The couple had been talking about becoming engaged. She was expecting the proposal to be soon, so it wasn’t a question of whether she’d say yes, Whitfield said. A negative answer in front of students wouldn’t be a positive experience.
An assembly was already scheduled for the end of the day Monday to call attention to students’ positive school behavior. The proposal could be added, Whitfield reasoned. It would be a positive life lesson for students.
Hensley was advised to show up at school near the end of the day. He parked his car at CVS, and was sneaked in by the kitchen staff, who knew he was coming. Anxious, he came a full hour early.
“We had to hide him in the kitchen,” Whitfield said. Because the school secretary often delivers messages around the school, “security had to be good,” Whitfield said.
At first, only a few people knew what was going to happen. During the day, a few teachers were informed.

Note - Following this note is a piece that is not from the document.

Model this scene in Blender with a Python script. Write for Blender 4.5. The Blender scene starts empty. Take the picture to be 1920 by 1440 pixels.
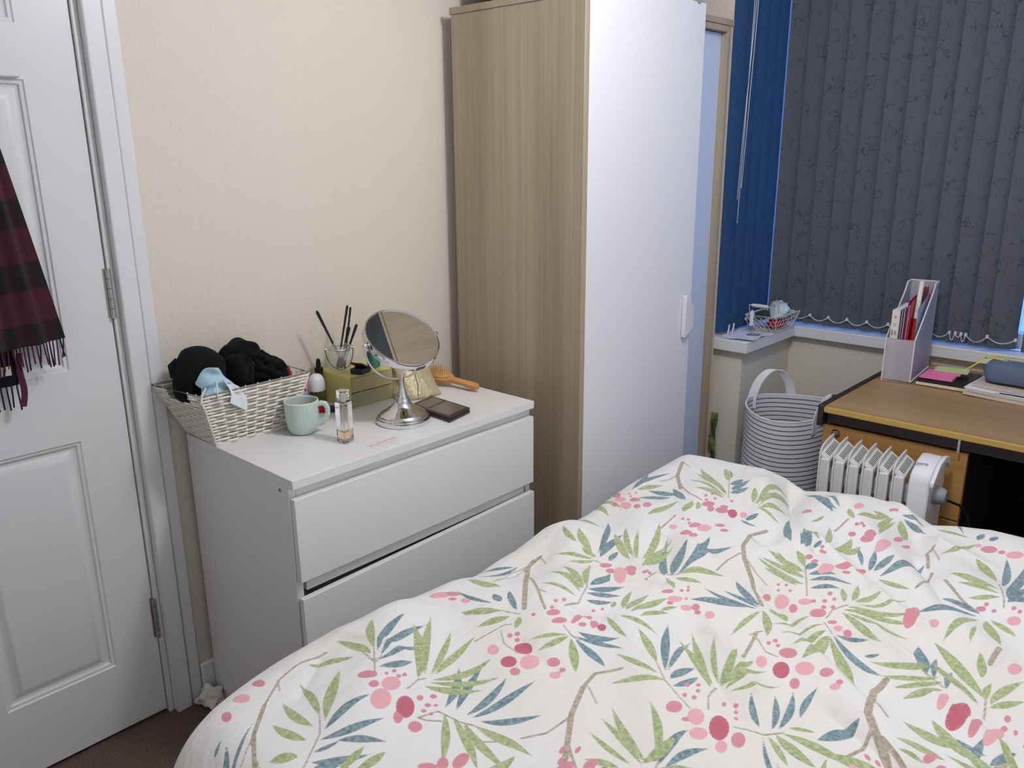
import bpy, bmesh, math, random
import numpy as np
from mathutils import Vector, Matrix

random.seed(11)
SC = bpy.context.scene
COL = SC.collection

# ------------------------------------------------------------------ camera
cam_d = bpy.data.cameras.new('camera'); cam = bpy.data.objects.new('camera', cam_d); COL.objects.link(cam)
SC.camera = cam
FPX, YAW, PITCH, ROLL = 1538.5, 42.69, 15.77, -0.417
cam_d.sensor_fit = 'HORIZONTAL'; cam_d.sensor_width = 36.0; cam_d.lens = 36.0*FPX/1920.0
cam_d.clip_start = 0.02
_y, _p, _r = (math.radians(a) for a in (YAW, PITCH, ROLL))
fwd = Vector((-math.sin(_y)*math.cos(_p), math.cos(_y)*math.cos(_p), -math.sin(_p)))
rgt = Vector((math.cos(_y), math.sin(_y), 0)); upv = rgt.cross(fwd)
r2 = rgt*math.cos(_r)+upv*math.sin(_r); u2 = -rgt*math.sin(_r)+upv*math.cos(_r)
cam.matrix_world = Matrix(((r2.x, u2.x, -fwd.x, 1.978), (r2.y, u2.y, -fwd.y, -0.894), (r2.z, u2.z, -fwd.z, 1.465), (0, 0, 0, 1)))

# ------------------------------------------------------------------ world: blue dusk sky outside
def lin(c):
    return tuple(((v/255.0)/12.92 if v/255.0 <= 0.04045 else ((v/255.0+0.055)/1.055)**2.4) for v in c)
W = bpy.data.worlds.new('dusk'); SC.world = W; W.use_nodes = True
bg = W.node_tree.nodes['Background']; bg.inputs[0].default_value = (0.16, 0.42, 1.0, 1); bg.inputs[1].default_value = 2.2

# ------------------------------------------------------------------ view
SC.view_settings.view_transform = 'Standard'; SC.view_settings.look = 'None'
SC.view_settings.exposure = 0.0; SC.view_settings.gamma = 1.0; SC.view_settings.use_curve_mapping = False
LAMP_POS, LAMP_W = (1.38, 0.50, 2.22), 33.5      # the room's ceiling pendant bulb (its lamp is built with the pendant)
LAMP_COL = (0.935, 0.935, 0.985)

# ------------------------------------------------------------------ materials
def mat(name, col, rough=.5, metal=0., spec=.5, trans=0., ior=1.45, coat=0., bump=None, var=None, sheen=0., alpha=1., sss=0.):
    """col sRGB 0-255; bump=(scale,strength,detail[,distance]); var=(scale,amount,stretch xyz) noise variation of colour"""
    m = bpy.data.materials.new(name); m.use_nodes = True
    nt = m.node_tree; b = nt.nodes['Principled BSDF']
    c = lin(col)+(1,)
    b.inputs['Base Color'].default_value = c
    b.inputs['Roughness'].default_value = rough; b.inputs['Metallic'].default_value = metal
    b.inputs['Specular IOR Level'].default_value = spec; b.inputs['Transmission Weight'].default_value = trans
    b.inputs['IOR'].default_value = ior; b.inputs['Coat Weight'].default_value = coat
    b.inputs['Sheen Weight'].default_value = sheen; b.inputs['Alpha'].default_value = alpha
    tc = None
    if bump or var:
        tc = nt.nodes.new('ShaderNodeTexCoord')
    if var:
        mp = nt.nodes.new('ShaderNodeMapping'); nt.links.new(tc.outputs['Object'], mp.inputs[0])
        mp.inputs['Scale'].default_value = var[2] if len(var) > 2 else (1, 1, 1)
        n = nt.nodes.new('ShaderNodeTexNoise'); n.inputs['Scale'].default_value = var[0]; n.inputs['Detail'].default_value = 5
        nt.links.new(mp.outputs[0], n.inputs['Vector'])
        r = nt.nodes.new('ShaderNodeValToRGB'); a = var[1]
        r.color_ramp.elements[0].position = .3; r.color_ramp.elements[1].position = .7
        r.color_ramp.elements[0].color = tuple(x*(1-a) for x in c[:3])+(1,)
        r.color_ramp.elements[1].color = tuple(min(1, x*(1+a)) for x in c[:3])+(1,)
        nt.links.new(n.outputs[0], r.inputs[0]); nt.links.new(r.outputs[0], b.inputs['Base Color'])
    if bump:
        n = nt.nodes.new('ShaderNodeTexNoise'); n.inputs['Scale'].default_value = bump[0]; n.inputs['Detail'].default_value = bump[2]
        nt.links.new(tc.outputs['Object'], n.inputs['Vector'])
        bp = nt.nodes.new('ShaderNodeBump'); bp.inputs['Strength'].default_value = bump[1]
        bp.inputs['Distance'].default_value = bump[3] if len(bump) > 3 else .01
        nt.links.new(n.outputs[0], bp.inputs['Height']); nt.links.new(bp.outputs[0], b.inputs['Normal'])
    return m

def wood(name, dark, light, scale=1.0, axis='z', rough=.45):
    m = bpy.data.materials.new(name); m.use_nodes = True; nt = m.node_tree; b = nt.nodes['Principled BSDF']
    tc = nt.nodes.new('ShaderNodeTexCoord')
    def noise(sc, st, det):
        mp = nt.nodes.new('ShaderNodeMapping'); mp.inputs['Scale'].default_value = st
        nt.links.new(tc.outputs['Object'], mp.inputs[0])
        n = nt.nodes.new('ShaderNodeTexNoise'); n.inputs['Scale'].default_value = sc; n.inputs['Detail'].default_value = det
        n.inputs['Roughness'].default_value = .6
        nt.links.new(mp.outputs[0], n.inputs['Vector']); return n
    k = {'z': lambda s: (1, 1, s), 'x': lambda s: (s, 1, 1), 'y': lambda s: (1, s, 1)}[axis]
    n1 = noise(9*scale, k(.03), 3); n2 = noise(160*scale, k(.012), 4)
    mx = nt.nodes.new('ShaderNodeMath'); mx.operation = 'MULTIPLY_ADD'; mx.inputs[1].default_value = .42
    nt.links.new(n2.outputs[0], mx.inputs[0])
    m2 = nt.nodes.new('ShaderNodeMath'); m2.operation = 'MULTIPLY'; m2.inputs[1].default_value = .75
    nt.links.new(n1.outputs[0], m2.inputs[0]); nt.links.new(m2.outputs[0], mx.inputs[2])
    r = nt.nodes.new('ShaderNodeValToRGB'); r.color_ramp.elements[0].position = .36; r.color_ramp.elements[1].position = .78
    r.color_ramp.elements[0].color = lin(dark)+(1,); r.color_ramp.elements[1].color = lin(light)+(1,)
    nt.links.new(mx.outputs[0], r.inputs[0]); nt.links.new(r.outputs[0], b.inputs['Base Color'])
    b.inputs['Roughness'].default_value = rough; b.inputs['Specular IOR Level'].default_value = .35
    bp = nt.nodes.new('ShaderNodeBump'); bp.inputs['Strength'].default_value = .15; bp.inputs['Distance'].default_value = .002
    nt.links.new(n2.outputs[0], bp.inputs['Height']); nt.links.new(bp.outputs[0], b.inputs['Normal'])
    return m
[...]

Before the proposal, Hensley was appropriately nervous, Whitfield said with a laugh. When Hensley proposed, “the fifth- and sixth-grade girls cried. There were tears from two-thirds of the staff,” Whitfield said.
Did Whitfield cry?
“Almost,” he said.
Strings teacher Dave Boardman’s lessons were canceled that afternoon. He agreed to fiddle a love song at the engagement assembly. Kitchen staff served punch. Young students thought they witnessed a wedding. “We had to explain: ‘It was the asking,’” Whitfield said.
One first-grade teacher used the event Tuesday as a writing prompt, assigning students to write congratulation notes to the couple. “We got some academics out of it,” Whitfield said.
No wedding date has been set.
Hensley, 31, works in electronics at Radio Shack in Farmington. He’s pleased that he was able to propose “to the woman I love” at her school. “It went better than planned.”
Lussier, 28, called her betrothed her best friend.
“I can count on him,” she said. “He makes me laugh. We have lots of fun.”
He said, “She’s everything I’m looking for and more.”